“We’re Broke,” Says Horgan.—“Sure,” Says Slattery, “But Our Wives Are Doing Fine.”

A brief item about the arrest of some boys for stealing five copies of “The Simple Life” he headed “Tempted Beyond Their Strength.” Over a paragraph telling of the killing of a Park Row newsboy by a truck he wrote: “A Sparrow Falls.”

Clarke had a besetting fear that Russell Sage would die suddenly late at night, and that the Sun would not learn of it in time. Again and again false “hunches” caused him to send men to the Sage home on Fifth Avenue to discover the state of the old millionaire’s health. When Mr. Sage became seriously ill, reporters were sent in relays to watch the house. One man who had such an assignment turned up at the Sun office at one o’clock in the morning.

“I left Mr. Sage’s house,” he explained to Clarke, “because Dr. Blank just came out and I had a little talk with him. He asked me if S. M. Clarke was still night city editor of the Sun; and when I told him that you were, he said:

“‘Tell Selah for me that I will call him personally on the ’phone if there is the least change in Mr. Sage’s condition. Selah and I are old friends; we used to be room-mates in college.’”

“Blank always was a darn liar!” said Mr. Clarke. “Go back to the house and sit on the door-step.”

On February 28, 1917, five years after Clarke retired, the Sun Alumni Association gave a dinner in his honour, with Mr. Lord presiding. Men came five hundred miles for the event, and the speeches were entirely about Clarke and his work. Mr. Clarke himself, who was only five miles away, sent a kindly letter to say that he was pleased, but that he could not imagine anything more absurd than a man’s attending a dinner given in his own honour.

Clarke was a factor in that nebulous institution so frequently referred to as the “Sun school of journalism,” a college in which the teaching was by example rather than precept. Clarke occasionally told the young reporters how not to do it, but his real lessons were given in the columns of the Sun. There, in cold type, the man could see that Clarke had thrown his beautiful introduction on the floor, had lifted a word or a phrase from the middle of the article and put it to the fore, or had, by one of the touches which marked the great copy-reader’s genius, breathed life into the narrative. Clarke had no rules for improving a story, but he had a faculty, not uncommon among the finest copy-readers, of seeing an event more clearly than it had appeared to the reporter who described it, even when the desk man’s information came entirely from the reporter’s screed.

If a reporter found his story in the paper almost untouched by Clarke’s pencil and adorned with a typical Clarkean head, it was a signal to him that he had done well. He was sure not to get verbal approbation from Clarke. There is a legend that Clarke once cried “Fine!” after skimming over a sheet of well-written copy, but it is only a legend. With a reporter who never wrote introductions and never padded his articles Clarke would sometimes crack a joke. Sun traditions have it that once, after a reporter had turned New York inside out to dig out a particularly difficult piece of news, the night city editor remarked to his assistant that that reporter “was a handy man to have around the office.” Although Clarke has been referred to by an excellent judge, Will Irwin, as “the greatest living schoolmaster of newspapermen,” his methods could never be adapted to the academies of journalism.
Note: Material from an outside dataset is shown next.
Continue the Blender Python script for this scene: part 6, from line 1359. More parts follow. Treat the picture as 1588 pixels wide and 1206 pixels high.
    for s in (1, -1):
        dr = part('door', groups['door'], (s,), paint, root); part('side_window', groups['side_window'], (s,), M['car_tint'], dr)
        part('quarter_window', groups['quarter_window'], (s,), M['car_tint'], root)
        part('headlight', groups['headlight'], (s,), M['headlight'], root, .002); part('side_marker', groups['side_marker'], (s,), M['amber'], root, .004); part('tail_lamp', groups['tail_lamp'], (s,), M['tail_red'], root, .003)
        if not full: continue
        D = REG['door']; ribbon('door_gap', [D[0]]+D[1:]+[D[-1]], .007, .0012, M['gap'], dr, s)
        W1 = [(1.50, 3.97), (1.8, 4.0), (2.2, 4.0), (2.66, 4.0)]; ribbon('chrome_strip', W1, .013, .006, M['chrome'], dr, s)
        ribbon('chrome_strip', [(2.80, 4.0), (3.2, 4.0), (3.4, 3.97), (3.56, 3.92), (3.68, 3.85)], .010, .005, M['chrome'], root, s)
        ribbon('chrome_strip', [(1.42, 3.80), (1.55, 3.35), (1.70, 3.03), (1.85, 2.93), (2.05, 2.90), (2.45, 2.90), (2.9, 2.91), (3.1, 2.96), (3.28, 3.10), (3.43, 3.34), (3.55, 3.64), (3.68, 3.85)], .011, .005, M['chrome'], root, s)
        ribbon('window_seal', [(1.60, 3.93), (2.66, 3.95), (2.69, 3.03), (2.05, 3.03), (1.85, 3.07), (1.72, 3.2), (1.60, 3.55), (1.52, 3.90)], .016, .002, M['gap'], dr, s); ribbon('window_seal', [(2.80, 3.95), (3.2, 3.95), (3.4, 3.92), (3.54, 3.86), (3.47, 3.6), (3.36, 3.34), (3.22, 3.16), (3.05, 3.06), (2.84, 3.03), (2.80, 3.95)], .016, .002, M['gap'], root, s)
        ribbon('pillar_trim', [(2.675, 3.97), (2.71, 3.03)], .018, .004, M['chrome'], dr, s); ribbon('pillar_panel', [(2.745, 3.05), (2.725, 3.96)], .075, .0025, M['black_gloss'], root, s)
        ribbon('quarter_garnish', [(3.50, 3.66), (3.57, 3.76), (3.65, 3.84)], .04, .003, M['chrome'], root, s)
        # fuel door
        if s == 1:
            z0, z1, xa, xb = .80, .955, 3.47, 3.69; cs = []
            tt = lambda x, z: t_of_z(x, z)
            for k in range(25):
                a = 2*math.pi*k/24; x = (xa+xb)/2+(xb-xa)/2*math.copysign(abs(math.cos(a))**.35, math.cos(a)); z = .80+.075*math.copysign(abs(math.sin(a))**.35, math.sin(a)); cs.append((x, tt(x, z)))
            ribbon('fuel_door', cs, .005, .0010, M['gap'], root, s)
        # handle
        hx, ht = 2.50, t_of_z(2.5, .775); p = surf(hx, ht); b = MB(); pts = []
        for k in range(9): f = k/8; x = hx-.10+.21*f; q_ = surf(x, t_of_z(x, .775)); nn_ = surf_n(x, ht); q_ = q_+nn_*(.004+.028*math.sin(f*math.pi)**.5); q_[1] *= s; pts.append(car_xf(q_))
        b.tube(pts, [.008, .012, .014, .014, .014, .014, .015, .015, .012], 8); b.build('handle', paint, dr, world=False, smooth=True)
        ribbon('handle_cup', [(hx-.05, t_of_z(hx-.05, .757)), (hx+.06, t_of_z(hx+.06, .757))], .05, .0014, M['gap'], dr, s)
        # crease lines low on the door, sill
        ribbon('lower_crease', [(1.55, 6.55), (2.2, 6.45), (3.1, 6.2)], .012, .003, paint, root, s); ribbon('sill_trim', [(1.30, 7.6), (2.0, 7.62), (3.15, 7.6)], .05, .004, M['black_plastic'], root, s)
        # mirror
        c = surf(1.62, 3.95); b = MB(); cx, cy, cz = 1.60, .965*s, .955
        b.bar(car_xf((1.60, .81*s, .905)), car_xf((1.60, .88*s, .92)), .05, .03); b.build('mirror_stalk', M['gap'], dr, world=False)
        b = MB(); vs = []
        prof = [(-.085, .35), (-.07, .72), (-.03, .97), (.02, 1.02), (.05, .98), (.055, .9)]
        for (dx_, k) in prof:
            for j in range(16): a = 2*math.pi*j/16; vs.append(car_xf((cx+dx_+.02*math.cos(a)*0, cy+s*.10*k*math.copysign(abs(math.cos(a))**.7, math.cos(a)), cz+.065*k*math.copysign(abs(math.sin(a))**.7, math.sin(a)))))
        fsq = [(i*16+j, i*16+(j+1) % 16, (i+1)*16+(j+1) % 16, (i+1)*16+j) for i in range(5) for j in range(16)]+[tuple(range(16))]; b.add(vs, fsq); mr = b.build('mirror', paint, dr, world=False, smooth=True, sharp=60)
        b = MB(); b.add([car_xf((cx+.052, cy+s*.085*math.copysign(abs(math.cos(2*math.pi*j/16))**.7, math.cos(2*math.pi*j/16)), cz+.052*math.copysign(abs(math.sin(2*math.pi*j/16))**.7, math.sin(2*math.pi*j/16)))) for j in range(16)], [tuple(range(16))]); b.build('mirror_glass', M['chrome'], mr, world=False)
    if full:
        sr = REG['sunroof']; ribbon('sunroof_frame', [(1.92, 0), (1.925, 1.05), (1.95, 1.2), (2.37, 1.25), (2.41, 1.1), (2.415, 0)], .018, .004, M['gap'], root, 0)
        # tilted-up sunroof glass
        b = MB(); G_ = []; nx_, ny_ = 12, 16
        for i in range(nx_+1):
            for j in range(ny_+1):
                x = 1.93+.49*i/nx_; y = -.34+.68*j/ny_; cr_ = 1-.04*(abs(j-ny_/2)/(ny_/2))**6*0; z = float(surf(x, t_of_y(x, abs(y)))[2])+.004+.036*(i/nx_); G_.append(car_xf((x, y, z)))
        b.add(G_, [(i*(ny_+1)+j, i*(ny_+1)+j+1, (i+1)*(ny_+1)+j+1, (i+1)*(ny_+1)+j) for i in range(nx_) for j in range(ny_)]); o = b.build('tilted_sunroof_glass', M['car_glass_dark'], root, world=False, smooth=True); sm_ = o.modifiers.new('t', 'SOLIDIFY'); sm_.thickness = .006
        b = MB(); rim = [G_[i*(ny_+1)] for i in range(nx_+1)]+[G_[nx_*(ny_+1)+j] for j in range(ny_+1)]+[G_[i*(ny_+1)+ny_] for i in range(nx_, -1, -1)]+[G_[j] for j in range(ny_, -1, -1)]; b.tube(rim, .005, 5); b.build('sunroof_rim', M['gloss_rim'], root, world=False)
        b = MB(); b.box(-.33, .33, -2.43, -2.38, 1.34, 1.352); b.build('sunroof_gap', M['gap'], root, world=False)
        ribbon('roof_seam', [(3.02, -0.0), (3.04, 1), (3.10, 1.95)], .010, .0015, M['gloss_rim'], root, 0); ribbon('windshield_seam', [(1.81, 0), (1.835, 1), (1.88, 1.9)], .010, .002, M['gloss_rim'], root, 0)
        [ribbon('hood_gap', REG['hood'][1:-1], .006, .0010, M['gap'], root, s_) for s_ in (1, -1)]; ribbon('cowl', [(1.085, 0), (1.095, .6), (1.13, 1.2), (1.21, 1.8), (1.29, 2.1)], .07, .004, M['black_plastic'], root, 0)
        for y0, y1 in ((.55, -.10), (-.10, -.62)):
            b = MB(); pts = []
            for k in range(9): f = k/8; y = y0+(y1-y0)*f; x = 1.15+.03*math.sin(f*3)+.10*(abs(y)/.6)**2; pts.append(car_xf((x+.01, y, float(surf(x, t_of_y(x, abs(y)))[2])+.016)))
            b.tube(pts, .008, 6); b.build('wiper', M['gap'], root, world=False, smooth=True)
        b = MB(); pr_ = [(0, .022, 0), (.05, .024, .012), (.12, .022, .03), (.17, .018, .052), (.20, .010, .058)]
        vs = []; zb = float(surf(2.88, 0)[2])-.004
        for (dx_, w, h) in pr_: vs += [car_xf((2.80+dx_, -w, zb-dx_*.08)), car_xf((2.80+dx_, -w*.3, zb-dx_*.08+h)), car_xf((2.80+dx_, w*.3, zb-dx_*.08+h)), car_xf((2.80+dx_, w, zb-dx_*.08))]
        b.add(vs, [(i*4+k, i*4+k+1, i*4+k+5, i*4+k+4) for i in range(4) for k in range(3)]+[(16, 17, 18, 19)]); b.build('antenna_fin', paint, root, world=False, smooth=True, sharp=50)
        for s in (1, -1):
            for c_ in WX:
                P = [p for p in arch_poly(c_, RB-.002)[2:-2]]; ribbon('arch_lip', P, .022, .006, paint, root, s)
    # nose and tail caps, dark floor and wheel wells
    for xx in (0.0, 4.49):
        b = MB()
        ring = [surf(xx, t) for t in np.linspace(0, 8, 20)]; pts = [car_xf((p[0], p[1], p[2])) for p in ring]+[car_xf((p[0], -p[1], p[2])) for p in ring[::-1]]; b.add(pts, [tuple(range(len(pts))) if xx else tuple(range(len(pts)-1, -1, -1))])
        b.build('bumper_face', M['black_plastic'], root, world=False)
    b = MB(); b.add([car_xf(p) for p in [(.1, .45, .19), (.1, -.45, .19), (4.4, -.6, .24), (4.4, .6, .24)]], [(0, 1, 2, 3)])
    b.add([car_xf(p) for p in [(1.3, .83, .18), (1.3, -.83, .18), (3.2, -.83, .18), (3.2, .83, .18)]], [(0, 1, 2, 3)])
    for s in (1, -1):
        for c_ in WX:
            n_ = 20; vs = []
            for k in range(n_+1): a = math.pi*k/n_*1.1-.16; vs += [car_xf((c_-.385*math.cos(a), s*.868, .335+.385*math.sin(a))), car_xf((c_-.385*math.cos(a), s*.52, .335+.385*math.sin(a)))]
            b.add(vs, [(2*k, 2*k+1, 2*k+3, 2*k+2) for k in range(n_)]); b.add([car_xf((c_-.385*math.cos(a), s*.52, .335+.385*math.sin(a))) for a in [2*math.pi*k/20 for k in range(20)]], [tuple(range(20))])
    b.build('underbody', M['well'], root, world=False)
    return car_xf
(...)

As a schoolmaster of a more positive type, Sun men remember the late Francis T. Patton, who edited suburban news for twenty years. Staff men on assignments in New Jersey, Westchester, Long Island, and other places just beyond the city turned in their copy to “Boss” Patton, a cultured man who spent his spare hours reading old Latin works in the original or working out chess problems. It was to him that the bewildered cub turned in his hour of torment, and Patton would tell him how long his story ought to run, how he might begin it, how end it.